The clitoris: not a Rubik's Cube.

by Litsa_Dremousis on August 7, 2009   |  FacebooktwitterTumblr


"Help me out here, Litz! I'm strugglin'!"

Oh, dear god, I thought. This is what I get for sleeping with a math teacher.

Danny and I had been dating for two weeks. He had sandy blond hair and a biker's physique that compensated for his early bird sleep schedule and frequent use of the word, "inappropriate". I'd just come off a ridiculous fling with an actor and had craved a bit of normalcy.

"That's okay, sweetie. You don't have to finish," I said. He was focused on his subsiding erection and didn't notice my bemusement.

"Wait, I can do this," he responded, sweat dripping from his clenched jaw. He pulled out and furiously rubbed against my left thigh, like a Boy Scout coaxing fire from two sticks.

"Really, Danny. I'm sure that--"

"Aaaargh!" Danny yelled and arched his back. I looked down at my leg. He was done.

I rolled out of bed to get a towel and some distance. He reached for my arm. "Wait," Danny said. I want to hold you."

Reluctant, and careful not to smear goo on my nightstand, I crawled under the sheets. Usually, I enjoyed the post-coital wind-down, but this time, I'd gotten the sticky end of the lollipop, as it were.

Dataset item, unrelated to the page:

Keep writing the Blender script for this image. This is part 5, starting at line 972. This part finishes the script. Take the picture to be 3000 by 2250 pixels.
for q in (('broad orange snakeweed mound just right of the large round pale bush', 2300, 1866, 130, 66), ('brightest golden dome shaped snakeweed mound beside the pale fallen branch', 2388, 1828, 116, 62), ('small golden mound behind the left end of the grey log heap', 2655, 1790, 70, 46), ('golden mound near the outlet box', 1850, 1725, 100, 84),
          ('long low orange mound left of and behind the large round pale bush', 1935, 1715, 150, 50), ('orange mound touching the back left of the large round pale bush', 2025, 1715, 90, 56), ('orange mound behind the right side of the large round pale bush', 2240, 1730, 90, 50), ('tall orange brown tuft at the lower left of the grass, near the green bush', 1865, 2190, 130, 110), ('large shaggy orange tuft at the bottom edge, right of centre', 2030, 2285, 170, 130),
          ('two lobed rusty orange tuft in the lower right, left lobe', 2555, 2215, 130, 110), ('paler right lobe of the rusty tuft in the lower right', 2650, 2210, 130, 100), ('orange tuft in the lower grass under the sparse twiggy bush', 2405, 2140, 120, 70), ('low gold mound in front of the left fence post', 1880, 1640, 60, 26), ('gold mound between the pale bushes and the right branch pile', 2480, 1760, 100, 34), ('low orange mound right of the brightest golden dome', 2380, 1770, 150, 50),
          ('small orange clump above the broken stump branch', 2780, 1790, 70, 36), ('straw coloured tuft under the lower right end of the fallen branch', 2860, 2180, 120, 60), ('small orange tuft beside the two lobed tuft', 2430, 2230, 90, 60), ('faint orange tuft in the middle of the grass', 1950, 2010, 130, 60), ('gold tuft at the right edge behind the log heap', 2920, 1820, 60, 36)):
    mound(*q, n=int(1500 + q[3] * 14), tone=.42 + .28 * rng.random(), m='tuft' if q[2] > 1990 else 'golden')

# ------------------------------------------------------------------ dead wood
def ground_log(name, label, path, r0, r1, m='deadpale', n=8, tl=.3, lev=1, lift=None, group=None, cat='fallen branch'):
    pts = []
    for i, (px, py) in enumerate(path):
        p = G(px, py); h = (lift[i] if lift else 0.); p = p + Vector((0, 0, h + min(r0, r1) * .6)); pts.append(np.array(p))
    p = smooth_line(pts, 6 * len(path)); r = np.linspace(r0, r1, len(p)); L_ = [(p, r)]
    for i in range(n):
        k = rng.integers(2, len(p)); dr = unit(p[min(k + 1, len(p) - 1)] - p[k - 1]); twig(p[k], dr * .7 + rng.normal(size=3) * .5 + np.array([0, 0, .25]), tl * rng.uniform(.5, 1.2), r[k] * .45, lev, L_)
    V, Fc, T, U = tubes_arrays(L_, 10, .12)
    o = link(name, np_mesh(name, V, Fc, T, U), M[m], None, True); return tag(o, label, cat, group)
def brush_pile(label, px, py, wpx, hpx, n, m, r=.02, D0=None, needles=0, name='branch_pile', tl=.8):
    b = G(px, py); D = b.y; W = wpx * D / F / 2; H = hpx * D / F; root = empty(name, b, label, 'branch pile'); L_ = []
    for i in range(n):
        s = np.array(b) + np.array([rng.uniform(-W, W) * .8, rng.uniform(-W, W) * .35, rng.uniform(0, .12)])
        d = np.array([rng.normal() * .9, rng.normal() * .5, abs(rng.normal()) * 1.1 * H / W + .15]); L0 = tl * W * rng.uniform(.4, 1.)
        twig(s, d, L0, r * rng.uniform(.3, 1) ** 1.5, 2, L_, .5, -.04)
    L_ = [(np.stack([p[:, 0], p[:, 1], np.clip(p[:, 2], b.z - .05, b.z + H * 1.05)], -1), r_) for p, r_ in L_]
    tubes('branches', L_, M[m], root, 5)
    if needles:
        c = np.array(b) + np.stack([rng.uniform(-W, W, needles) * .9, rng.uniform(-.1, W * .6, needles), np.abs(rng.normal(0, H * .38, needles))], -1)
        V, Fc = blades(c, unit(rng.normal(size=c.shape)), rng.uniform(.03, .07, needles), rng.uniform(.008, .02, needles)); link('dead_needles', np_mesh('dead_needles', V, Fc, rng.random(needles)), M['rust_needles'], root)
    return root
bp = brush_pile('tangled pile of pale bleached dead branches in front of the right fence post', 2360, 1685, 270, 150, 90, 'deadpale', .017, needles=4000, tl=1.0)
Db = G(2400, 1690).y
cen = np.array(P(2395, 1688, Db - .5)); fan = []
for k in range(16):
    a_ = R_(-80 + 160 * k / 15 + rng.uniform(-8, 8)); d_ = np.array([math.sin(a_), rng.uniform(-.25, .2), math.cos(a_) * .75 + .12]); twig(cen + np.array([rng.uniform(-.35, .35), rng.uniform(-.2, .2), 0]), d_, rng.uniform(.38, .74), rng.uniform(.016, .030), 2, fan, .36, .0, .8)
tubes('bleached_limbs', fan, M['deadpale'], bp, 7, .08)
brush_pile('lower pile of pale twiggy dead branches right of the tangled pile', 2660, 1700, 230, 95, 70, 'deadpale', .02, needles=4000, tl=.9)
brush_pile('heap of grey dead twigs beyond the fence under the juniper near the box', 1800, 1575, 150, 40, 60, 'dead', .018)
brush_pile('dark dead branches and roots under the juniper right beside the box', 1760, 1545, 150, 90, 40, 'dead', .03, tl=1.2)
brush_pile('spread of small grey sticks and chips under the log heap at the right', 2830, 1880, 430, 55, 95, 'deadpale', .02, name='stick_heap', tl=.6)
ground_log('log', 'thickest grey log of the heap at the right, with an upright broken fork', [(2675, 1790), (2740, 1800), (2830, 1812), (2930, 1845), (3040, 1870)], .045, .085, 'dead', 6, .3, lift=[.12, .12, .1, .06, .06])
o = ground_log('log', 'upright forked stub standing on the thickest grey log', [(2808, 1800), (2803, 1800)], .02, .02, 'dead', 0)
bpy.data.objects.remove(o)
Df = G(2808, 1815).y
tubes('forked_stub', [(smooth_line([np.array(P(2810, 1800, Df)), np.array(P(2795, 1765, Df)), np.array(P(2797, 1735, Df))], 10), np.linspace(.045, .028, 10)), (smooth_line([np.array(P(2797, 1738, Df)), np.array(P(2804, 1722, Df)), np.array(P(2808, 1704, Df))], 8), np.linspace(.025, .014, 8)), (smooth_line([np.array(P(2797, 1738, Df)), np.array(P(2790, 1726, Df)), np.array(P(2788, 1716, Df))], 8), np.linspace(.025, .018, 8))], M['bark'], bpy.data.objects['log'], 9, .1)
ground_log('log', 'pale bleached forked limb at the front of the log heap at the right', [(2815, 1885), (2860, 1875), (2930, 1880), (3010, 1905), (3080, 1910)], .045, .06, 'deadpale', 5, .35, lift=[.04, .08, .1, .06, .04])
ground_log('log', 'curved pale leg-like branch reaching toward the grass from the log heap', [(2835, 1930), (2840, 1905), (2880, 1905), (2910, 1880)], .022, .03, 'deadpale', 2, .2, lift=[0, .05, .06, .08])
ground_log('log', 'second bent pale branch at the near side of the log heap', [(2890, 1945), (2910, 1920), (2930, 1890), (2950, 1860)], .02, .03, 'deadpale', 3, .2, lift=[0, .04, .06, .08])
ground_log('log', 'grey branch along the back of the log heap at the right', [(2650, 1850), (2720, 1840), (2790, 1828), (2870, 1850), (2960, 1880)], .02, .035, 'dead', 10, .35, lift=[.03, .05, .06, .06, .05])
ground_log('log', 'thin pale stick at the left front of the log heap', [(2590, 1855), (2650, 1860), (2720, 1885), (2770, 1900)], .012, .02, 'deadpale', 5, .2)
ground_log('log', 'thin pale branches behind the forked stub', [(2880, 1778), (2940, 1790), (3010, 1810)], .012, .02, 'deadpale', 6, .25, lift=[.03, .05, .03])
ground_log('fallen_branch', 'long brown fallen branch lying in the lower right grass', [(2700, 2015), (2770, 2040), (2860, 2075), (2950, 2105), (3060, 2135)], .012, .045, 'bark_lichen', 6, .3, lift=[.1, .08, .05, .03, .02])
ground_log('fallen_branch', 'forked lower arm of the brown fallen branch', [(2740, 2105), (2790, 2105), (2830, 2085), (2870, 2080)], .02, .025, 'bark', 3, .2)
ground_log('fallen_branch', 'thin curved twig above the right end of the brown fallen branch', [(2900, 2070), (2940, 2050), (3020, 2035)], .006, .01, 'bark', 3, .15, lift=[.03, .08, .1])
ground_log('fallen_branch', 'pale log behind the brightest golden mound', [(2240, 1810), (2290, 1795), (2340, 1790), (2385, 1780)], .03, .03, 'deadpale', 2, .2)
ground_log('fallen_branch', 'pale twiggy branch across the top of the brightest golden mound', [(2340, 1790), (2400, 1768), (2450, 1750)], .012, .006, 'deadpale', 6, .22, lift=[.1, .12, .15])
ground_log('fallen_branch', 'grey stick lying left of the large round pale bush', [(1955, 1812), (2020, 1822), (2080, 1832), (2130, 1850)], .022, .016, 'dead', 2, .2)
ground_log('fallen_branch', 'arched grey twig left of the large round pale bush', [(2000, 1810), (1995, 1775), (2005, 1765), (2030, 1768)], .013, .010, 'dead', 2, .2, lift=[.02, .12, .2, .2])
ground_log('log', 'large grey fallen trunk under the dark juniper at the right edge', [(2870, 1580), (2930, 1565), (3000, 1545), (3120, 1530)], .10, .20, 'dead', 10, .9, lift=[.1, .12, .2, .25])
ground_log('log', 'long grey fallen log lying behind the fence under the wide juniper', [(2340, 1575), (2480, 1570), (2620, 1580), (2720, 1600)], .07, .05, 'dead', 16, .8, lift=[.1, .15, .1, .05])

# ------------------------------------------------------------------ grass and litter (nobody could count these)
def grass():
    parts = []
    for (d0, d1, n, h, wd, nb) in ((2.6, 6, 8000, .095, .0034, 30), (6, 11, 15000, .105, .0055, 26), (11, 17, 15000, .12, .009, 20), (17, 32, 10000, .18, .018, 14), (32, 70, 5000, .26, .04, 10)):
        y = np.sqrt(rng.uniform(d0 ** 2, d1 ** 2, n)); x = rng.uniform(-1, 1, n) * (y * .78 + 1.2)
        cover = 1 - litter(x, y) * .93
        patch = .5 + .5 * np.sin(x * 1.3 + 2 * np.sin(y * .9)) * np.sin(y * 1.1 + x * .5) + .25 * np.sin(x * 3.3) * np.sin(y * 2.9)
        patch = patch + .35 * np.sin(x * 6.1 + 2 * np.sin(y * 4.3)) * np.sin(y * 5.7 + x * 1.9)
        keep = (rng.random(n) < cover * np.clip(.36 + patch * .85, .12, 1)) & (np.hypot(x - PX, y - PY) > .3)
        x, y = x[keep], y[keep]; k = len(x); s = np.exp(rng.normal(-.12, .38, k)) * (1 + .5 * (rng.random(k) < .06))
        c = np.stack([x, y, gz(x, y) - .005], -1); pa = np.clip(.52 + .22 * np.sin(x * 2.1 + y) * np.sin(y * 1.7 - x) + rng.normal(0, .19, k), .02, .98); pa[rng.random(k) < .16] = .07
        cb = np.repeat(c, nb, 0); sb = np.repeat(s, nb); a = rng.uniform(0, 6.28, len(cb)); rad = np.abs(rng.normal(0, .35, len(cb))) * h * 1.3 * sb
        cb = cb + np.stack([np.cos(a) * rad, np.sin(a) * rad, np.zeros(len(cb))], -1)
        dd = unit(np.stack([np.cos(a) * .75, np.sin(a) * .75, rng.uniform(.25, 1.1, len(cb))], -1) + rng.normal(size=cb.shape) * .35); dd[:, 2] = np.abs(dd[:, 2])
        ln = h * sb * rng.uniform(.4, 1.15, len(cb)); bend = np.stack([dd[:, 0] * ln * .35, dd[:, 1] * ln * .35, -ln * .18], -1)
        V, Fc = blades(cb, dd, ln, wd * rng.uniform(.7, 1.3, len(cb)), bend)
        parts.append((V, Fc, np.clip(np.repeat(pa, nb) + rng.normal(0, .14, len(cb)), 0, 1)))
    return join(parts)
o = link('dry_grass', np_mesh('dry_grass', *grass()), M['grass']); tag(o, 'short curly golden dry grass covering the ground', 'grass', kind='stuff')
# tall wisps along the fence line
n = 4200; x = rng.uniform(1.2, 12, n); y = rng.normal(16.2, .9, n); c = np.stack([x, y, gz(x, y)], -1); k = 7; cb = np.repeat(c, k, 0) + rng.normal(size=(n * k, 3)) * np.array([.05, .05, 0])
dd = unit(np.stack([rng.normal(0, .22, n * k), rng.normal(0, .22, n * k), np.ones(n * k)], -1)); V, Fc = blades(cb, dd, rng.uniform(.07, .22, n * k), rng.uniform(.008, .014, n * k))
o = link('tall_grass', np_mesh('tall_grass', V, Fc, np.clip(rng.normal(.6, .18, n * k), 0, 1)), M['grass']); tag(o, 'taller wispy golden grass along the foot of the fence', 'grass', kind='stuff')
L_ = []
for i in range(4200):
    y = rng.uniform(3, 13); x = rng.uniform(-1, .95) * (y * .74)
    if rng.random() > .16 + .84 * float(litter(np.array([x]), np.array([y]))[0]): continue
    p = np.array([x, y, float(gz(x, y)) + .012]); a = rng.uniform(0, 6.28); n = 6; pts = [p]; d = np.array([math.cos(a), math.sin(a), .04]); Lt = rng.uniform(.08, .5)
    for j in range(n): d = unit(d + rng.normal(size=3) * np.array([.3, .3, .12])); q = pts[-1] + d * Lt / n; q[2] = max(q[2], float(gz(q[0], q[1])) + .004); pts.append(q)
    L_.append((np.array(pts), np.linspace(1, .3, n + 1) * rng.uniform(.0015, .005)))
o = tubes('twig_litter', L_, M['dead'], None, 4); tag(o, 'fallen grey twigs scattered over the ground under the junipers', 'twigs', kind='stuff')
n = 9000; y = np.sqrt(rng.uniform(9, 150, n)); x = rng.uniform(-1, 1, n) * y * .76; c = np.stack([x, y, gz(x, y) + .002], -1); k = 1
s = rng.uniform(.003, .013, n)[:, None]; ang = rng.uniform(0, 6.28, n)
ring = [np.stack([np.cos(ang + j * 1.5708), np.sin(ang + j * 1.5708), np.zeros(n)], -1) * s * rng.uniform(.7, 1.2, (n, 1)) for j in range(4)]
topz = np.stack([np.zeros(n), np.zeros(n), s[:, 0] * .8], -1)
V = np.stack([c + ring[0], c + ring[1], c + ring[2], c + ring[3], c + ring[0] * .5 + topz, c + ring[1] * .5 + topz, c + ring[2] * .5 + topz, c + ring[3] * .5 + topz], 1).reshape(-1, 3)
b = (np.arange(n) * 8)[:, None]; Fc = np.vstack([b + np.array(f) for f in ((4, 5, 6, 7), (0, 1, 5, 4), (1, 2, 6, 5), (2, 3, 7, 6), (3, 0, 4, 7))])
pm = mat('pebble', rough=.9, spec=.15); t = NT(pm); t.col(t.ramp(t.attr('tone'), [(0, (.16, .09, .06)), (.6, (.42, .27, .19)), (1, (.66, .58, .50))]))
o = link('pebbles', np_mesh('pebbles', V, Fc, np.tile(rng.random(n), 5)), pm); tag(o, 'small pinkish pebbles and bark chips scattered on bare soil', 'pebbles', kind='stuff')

"Did you climax?" he asked, sounding like an instructional video.

"What?" I blurted. "When?"

"When I did. Just now."

There was something almost poignant to his cluelessness. And it kept me from laughing. Or kicking him.

"Um, honey. No, I didn't."

"Really? Why not?" He looked crestfallen.

"The little-kid-on-a-bike technique doesn't work for me."

"What?" he asked. "A little kid riding his bike?"

"You know, 'Look, Ma! No hands!' And tongue is good, but leg fucking is not."

Danny sighed. "Litsa, didn't I get anything right?"

"Sure you did, sweetie. My name." I kissed him on the cheek, rolled over, and went to sleep.